Peter Grundy AKA Grundini, grapples with modern messiness by designing simple, shared and accessible architectures of the future. In this talk, Peter will explain what this means by looking back at a career developing an iconographic visual language that draws more from the rules of type and letterforms than it does from traditional life drawing. He applies his distinctive visual signature to projects where creativity is paramount, taking information design and illustration into new areas such as campaigns and public space images.

Gerald Fleuss

14 December 2016

The legacy of Edward Johnston: the revival of calligraphy as modern art form

Edward Johnston almost single handedly revived the art of formal penmanship. His work, Writing and Illuminating, and Lettering, published in 1906 and in print ever since, created a new interest in calligraphy and a new school of excellent scribes. The life he breathed into this ancient craft and its continuing tradition even in today’s hi-tech world can be ascribed to his re-discovery of the influence of tools, materials and methods.

Sam Roberts

18 May 2016

The fading remains of advertising past

Fading on walls across the world are the ghost signs of advertising past, still whispering the slogans of old.
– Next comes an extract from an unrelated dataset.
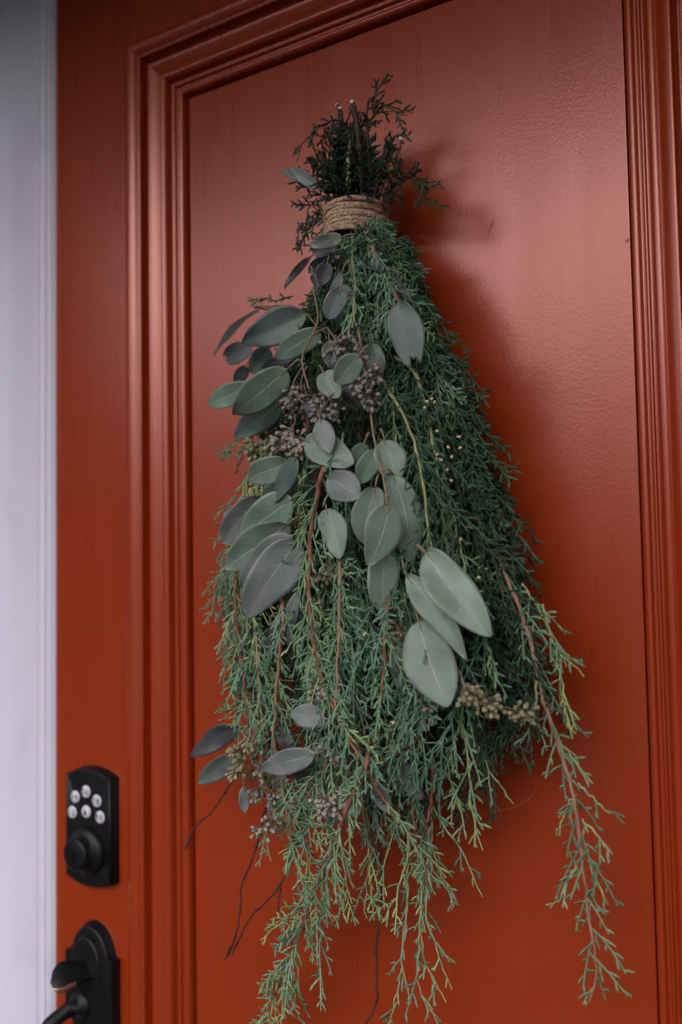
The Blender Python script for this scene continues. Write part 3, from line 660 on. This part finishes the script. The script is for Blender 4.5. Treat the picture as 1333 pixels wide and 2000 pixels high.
leaf((560, 722), (454, 816), 68, 'g', ab=.115, dt=.01, roll=-14, pet=(585, 700), **OV); leaf((490, 754), (401, 792), 46, 'g', ab=.075, dt=.01, **OV)
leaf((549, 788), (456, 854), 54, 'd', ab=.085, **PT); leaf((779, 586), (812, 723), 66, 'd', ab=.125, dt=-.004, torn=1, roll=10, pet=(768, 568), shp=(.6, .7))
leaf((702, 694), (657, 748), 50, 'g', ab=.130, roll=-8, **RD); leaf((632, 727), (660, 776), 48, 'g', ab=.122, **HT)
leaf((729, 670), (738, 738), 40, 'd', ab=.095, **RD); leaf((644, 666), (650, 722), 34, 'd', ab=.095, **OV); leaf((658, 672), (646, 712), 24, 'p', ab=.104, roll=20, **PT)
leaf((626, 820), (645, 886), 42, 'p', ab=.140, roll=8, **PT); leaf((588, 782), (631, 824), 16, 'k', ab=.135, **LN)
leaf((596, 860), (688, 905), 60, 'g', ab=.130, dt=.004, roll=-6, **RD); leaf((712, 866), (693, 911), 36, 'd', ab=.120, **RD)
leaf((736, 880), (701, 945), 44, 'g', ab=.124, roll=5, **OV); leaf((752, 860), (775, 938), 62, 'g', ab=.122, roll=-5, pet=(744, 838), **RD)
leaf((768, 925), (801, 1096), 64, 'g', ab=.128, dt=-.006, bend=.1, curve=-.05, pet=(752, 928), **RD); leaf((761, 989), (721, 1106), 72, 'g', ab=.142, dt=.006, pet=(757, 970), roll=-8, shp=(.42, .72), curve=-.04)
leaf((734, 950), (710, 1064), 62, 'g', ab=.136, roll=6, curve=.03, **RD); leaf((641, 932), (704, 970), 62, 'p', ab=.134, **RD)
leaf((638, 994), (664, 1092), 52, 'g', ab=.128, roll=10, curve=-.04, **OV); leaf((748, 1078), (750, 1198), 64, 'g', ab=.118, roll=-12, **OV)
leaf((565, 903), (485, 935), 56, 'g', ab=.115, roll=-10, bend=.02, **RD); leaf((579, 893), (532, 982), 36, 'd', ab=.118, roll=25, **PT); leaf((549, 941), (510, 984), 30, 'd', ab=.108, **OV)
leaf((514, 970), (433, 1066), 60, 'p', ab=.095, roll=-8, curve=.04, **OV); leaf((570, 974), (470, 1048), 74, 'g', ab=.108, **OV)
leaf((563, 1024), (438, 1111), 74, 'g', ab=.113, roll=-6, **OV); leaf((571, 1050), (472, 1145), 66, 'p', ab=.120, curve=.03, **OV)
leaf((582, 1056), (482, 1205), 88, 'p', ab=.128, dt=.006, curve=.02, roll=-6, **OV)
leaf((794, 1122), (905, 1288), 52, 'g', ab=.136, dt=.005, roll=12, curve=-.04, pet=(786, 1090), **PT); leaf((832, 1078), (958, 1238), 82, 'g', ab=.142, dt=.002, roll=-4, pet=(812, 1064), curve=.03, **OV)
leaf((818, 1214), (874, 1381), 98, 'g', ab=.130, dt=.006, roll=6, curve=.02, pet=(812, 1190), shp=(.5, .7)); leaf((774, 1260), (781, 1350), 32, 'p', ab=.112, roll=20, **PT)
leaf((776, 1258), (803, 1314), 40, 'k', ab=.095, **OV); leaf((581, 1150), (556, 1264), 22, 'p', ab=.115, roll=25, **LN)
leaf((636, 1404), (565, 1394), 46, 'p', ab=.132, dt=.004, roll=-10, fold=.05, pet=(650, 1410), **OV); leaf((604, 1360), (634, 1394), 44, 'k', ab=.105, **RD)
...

Once brightly coloured and promoting everything from Black Cat Cigarettes to Hovis Bread, these painted signs are now ‘ghosts’ of their former selves. Since 2006, Sam has been photographing and archiving these ghostsigns. He gives a brief history and shares the stories that these signs tell.

Eleanor Crow

20 May 2015

Lettering at Faber & Faber

Eleanor Crow, a senior cover designer at Faber & Faber, takes an overview of book cover lettering from across the firms eighty year history, using examples from its distinctive archive as well as more recent commissions.